• Written exercise:
Repeat verbatim, and only, the lines of the data below, beginning at the line that contains "A, B, C_ = L(*a, da), L(*b, da" and stopping after the line that contains "bpy.context.view_layer.update()".

[Stored entries]
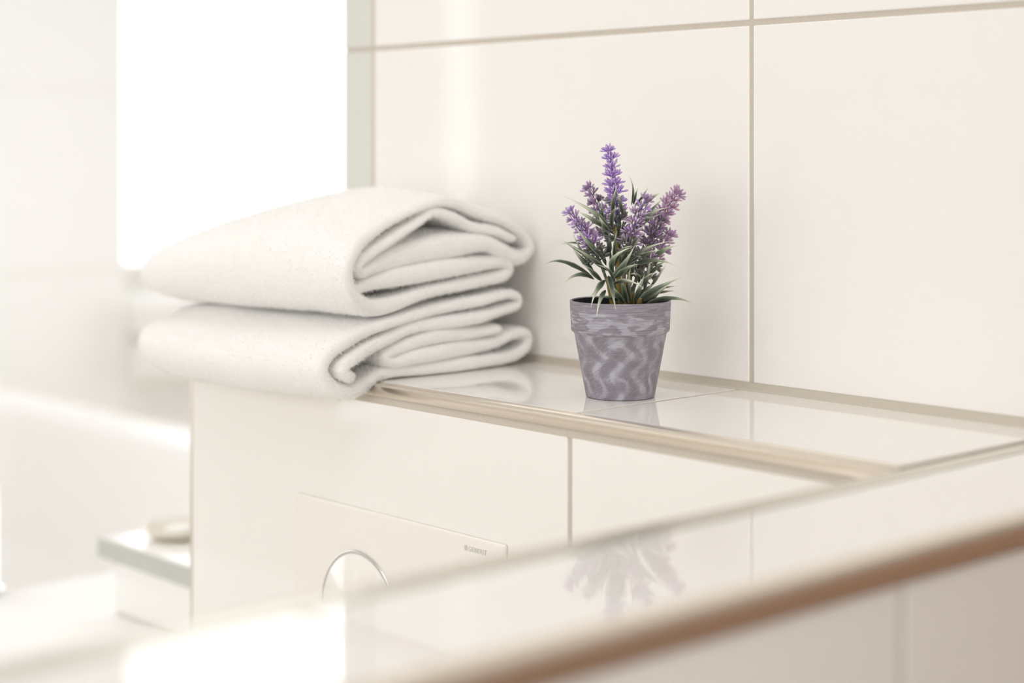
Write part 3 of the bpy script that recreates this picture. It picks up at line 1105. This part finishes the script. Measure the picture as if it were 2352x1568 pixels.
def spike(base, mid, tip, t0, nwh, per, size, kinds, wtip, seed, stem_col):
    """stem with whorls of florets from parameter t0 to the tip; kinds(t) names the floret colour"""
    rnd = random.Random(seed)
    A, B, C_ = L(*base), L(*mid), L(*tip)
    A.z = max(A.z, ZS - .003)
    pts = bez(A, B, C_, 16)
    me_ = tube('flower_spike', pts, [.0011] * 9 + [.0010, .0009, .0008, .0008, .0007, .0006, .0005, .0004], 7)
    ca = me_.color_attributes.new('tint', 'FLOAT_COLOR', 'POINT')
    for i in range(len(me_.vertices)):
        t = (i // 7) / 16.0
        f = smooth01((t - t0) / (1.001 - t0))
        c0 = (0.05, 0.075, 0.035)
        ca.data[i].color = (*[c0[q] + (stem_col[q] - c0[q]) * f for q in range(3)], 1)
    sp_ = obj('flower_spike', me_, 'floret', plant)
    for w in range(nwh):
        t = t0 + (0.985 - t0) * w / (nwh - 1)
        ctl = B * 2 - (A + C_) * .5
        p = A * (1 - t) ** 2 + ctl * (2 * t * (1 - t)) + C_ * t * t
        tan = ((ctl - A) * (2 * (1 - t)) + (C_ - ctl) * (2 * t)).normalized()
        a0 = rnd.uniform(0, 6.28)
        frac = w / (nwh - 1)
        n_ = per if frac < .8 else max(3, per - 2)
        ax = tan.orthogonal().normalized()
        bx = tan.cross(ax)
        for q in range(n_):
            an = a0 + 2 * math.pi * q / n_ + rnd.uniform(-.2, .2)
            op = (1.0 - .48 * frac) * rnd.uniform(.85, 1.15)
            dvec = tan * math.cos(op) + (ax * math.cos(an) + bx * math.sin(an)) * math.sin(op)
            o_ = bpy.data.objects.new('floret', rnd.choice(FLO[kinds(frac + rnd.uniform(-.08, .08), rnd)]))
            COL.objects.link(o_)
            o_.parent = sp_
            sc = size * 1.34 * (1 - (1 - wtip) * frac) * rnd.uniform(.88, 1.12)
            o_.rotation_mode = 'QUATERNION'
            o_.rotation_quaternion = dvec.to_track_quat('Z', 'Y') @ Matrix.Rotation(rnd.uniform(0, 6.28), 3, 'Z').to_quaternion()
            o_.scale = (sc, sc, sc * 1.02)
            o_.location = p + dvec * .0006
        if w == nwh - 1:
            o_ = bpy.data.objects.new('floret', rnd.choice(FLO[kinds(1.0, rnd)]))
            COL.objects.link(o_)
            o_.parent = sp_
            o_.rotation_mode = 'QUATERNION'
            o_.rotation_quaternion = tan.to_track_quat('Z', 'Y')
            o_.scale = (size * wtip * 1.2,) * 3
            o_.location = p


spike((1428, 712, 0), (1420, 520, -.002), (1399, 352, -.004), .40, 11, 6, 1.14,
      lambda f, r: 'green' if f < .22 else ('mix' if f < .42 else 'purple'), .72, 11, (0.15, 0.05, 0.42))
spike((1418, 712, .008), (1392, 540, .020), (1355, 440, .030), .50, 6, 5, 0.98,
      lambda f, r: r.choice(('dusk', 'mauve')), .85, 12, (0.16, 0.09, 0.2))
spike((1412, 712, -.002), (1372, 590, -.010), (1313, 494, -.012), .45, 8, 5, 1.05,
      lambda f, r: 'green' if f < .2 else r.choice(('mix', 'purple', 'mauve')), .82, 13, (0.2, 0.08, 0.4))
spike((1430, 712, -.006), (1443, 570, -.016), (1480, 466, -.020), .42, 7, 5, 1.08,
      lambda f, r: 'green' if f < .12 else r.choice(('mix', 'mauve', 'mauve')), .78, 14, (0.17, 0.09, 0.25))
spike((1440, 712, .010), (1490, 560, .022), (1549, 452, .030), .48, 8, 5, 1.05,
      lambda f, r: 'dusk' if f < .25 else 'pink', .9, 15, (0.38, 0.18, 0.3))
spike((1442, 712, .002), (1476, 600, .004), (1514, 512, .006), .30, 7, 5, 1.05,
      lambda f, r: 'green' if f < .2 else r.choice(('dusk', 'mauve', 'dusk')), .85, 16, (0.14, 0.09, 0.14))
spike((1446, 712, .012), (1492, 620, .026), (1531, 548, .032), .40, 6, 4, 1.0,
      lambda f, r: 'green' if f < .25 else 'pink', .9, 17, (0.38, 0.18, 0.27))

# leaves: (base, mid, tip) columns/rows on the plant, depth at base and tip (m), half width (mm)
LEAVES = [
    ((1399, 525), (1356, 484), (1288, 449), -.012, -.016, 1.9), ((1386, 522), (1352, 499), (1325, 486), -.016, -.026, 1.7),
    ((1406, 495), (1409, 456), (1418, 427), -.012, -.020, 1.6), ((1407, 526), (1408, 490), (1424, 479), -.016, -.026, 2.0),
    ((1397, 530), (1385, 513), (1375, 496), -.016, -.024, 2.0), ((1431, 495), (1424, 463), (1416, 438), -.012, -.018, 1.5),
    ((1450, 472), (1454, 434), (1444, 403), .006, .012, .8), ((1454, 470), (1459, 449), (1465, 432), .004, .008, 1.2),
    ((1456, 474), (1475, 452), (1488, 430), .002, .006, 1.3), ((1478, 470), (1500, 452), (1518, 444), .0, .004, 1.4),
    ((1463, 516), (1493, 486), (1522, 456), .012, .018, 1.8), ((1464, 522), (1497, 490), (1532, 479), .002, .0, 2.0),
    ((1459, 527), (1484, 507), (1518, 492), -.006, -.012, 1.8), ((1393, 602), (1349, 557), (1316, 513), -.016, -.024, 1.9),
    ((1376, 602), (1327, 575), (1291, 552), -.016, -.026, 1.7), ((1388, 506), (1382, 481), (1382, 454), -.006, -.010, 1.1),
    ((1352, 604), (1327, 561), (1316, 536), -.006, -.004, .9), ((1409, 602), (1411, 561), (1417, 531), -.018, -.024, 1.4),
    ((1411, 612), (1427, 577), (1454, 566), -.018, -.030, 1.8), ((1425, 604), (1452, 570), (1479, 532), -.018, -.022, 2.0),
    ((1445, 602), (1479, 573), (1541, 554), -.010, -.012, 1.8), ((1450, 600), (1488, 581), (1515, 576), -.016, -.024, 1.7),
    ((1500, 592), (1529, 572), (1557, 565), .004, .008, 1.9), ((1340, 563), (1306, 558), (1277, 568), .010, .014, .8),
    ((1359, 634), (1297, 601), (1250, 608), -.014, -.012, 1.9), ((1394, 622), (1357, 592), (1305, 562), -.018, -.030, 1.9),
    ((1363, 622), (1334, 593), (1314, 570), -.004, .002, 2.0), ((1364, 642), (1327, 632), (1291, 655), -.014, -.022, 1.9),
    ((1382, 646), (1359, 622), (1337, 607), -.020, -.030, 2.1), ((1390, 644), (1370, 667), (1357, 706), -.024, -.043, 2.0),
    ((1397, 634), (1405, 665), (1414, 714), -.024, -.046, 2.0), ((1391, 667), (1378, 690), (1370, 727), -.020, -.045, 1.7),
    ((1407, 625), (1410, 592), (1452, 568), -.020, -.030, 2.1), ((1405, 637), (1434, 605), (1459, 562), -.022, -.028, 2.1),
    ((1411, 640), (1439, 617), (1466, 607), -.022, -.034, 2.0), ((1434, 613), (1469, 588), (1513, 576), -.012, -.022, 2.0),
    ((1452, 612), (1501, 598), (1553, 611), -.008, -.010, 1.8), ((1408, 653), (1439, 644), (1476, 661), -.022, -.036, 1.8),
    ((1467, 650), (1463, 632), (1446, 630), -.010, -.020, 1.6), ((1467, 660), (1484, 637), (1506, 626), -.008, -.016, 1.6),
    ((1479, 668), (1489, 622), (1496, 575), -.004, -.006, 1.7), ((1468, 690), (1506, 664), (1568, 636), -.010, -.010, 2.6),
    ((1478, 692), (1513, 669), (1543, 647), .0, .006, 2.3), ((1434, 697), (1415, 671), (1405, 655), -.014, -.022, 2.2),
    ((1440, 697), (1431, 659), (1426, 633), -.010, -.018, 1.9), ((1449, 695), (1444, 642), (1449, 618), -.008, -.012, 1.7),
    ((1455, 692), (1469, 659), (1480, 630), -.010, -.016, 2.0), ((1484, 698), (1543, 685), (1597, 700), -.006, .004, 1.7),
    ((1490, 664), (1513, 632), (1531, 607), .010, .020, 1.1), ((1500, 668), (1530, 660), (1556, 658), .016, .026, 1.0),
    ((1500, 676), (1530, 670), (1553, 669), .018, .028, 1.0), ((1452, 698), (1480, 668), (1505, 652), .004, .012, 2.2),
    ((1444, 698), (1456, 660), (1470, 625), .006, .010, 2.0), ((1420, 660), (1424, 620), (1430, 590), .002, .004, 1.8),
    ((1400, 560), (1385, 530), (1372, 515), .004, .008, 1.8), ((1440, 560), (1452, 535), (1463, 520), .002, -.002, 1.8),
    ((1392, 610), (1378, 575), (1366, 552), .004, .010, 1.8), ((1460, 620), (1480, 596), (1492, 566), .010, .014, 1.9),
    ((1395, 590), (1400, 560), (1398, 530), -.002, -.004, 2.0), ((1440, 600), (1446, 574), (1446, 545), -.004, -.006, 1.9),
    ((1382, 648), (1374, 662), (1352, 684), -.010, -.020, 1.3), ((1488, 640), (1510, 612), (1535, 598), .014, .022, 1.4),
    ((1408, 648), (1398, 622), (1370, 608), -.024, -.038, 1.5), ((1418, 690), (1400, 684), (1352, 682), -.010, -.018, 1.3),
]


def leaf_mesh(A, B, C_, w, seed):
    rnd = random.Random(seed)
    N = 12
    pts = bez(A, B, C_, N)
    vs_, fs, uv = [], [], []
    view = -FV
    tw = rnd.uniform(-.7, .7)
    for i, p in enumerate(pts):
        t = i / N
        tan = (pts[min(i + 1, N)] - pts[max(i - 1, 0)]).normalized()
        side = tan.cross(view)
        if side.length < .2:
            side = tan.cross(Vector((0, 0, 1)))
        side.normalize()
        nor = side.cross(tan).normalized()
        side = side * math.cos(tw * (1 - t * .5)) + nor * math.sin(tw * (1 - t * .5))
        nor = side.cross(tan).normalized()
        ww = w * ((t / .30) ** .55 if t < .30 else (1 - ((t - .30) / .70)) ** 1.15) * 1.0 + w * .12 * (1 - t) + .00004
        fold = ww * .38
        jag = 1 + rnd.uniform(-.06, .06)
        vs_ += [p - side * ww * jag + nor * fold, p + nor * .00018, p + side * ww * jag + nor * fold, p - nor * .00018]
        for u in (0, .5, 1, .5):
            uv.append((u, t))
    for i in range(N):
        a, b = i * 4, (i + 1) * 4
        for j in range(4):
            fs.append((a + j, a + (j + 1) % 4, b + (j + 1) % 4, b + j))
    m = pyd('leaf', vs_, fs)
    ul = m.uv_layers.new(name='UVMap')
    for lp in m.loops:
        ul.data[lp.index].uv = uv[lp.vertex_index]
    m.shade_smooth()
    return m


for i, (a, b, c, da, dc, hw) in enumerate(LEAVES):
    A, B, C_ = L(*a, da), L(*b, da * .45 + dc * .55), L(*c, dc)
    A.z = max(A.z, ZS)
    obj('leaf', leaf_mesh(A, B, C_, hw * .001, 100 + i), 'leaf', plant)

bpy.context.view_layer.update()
---
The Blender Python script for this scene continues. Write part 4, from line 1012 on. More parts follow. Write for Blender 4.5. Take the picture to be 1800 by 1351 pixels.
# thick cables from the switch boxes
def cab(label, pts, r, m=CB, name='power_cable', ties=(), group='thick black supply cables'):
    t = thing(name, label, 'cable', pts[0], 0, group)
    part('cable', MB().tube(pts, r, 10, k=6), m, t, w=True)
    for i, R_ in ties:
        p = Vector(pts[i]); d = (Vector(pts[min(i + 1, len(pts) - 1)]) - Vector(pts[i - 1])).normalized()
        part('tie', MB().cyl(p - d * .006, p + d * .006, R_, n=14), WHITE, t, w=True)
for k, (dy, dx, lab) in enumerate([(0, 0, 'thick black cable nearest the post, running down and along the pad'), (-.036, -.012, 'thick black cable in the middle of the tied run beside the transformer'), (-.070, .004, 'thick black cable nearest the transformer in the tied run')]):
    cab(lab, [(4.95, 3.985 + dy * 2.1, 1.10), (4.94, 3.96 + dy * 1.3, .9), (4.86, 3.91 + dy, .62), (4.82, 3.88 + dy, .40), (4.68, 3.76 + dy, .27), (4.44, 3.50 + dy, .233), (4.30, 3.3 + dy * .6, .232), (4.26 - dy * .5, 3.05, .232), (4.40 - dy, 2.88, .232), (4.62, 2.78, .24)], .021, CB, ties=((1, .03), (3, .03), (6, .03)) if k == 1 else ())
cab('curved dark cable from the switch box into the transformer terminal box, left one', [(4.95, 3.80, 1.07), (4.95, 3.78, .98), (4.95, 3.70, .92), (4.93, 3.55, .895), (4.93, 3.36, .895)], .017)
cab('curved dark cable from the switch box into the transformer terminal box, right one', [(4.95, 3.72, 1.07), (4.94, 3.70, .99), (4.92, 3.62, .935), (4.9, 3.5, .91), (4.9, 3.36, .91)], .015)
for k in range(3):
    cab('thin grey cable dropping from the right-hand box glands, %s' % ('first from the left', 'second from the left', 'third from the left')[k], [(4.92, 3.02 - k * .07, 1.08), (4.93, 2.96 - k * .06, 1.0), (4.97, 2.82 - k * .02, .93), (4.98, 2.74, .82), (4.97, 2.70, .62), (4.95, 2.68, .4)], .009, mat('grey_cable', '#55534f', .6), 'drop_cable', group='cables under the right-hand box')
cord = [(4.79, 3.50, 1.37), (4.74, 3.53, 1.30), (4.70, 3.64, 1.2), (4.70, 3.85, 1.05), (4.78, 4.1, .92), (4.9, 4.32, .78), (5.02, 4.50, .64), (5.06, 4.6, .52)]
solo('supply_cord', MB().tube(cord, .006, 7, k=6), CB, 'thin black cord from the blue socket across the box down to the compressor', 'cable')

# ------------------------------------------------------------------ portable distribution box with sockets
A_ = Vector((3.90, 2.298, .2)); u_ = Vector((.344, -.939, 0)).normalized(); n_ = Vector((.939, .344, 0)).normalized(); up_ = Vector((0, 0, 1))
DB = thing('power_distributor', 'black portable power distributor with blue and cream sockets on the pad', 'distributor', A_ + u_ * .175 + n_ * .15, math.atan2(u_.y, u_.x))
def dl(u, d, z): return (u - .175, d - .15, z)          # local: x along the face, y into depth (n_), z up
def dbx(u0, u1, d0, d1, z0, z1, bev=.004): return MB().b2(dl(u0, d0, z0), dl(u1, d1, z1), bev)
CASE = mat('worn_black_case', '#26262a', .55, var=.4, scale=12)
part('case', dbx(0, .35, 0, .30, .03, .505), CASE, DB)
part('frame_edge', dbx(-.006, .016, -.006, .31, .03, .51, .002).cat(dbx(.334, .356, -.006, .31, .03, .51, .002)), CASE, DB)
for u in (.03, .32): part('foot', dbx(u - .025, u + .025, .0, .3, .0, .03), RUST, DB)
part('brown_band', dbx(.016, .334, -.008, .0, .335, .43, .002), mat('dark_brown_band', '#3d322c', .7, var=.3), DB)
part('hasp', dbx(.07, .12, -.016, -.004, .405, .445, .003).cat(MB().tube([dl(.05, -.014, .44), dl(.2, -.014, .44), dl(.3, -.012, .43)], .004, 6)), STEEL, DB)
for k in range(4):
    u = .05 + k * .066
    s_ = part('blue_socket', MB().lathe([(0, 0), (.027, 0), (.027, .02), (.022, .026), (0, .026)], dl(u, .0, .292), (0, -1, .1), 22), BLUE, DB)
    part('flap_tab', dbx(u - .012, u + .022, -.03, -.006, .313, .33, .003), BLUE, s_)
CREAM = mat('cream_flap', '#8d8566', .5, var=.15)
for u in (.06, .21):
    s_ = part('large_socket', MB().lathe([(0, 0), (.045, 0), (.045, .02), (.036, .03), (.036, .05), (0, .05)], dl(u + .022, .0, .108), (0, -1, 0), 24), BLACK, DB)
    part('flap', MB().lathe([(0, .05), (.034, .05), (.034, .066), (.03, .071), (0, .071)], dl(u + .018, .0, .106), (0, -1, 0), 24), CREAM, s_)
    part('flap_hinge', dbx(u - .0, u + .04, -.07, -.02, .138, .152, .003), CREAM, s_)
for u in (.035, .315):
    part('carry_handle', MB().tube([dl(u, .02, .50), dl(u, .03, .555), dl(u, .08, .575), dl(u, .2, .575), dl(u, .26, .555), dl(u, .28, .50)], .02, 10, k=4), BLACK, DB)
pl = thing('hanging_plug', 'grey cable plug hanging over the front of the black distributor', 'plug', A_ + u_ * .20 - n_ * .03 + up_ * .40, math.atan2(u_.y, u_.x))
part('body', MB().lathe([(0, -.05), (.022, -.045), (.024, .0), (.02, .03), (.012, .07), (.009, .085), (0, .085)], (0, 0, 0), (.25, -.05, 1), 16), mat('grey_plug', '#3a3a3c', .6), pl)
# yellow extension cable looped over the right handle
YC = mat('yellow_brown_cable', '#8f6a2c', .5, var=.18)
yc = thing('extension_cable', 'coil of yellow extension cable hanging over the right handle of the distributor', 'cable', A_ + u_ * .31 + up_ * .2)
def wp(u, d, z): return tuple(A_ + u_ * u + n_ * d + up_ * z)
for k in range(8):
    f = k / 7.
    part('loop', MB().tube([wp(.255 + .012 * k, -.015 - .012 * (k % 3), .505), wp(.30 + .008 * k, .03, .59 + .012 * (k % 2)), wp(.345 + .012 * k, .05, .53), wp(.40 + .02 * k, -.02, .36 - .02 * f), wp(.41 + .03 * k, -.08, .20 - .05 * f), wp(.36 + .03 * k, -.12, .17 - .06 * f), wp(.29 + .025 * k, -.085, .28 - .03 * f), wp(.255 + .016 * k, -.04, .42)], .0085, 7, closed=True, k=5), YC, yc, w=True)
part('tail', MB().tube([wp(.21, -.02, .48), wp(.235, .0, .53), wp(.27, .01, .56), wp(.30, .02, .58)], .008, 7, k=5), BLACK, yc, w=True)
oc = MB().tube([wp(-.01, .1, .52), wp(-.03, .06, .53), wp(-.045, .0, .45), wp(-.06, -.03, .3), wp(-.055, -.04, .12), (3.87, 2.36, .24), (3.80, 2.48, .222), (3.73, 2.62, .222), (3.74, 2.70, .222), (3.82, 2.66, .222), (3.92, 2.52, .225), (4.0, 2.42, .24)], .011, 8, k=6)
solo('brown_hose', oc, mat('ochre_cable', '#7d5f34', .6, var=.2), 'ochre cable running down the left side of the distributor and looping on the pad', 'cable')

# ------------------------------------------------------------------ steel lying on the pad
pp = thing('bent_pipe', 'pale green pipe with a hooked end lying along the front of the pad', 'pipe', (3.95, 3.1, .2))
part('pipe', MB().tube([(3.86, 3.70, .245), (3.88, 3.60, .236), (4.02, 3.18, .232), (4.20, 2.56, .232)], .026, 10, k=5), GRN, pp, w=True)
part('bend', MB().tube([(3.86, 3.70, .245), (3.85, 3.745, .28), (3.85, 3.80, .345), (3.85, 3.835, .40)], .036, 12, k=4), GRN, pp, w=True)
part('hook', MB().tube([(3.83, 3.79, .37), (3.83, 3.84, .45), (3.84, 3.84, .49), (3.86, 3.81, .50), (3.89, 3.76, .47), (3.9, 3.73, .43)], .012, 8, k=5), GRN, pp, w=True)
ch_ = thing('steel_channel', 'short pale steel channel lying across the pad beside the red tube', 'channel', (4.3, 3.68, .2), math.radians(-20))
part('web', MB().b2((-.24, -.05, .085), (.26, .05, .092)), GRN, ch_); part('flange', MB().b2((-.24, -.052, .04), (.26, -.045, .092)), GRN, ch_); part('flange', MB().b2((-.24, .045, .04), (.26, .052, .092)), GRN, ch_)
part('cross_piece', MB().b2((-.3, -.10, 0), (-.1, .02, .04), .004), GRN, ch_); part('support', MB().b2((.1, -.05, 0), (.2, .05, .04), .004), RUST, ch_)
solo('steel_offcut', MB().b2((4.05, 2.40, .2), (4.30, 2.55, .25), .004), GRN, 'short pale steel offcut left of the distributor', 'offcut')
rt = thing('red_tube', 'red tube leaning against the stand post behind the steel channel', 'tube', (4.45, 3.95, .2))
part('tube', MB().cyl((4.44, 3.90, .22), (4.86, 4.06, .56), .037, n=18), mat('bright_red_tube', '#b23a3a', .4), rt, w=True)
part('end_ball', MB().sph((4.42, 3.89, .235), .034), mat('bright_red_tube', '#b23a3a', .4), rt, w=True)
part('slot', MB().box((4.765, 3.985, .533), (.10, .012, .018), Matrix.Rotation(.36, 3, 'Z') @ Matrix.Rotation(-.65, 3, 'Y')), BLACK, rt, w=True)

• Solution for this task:
    A, B, C_ = L(*a, da), L(*b, da * .45 + dc * .55), L(*c, dc)
    A.z = max(A.z, ZS)
    obj('leaf', leaf_mesh(A, B, C_, hw * .001, 100 + i), 'leaf', plant)

bpy.context.view_layer.update()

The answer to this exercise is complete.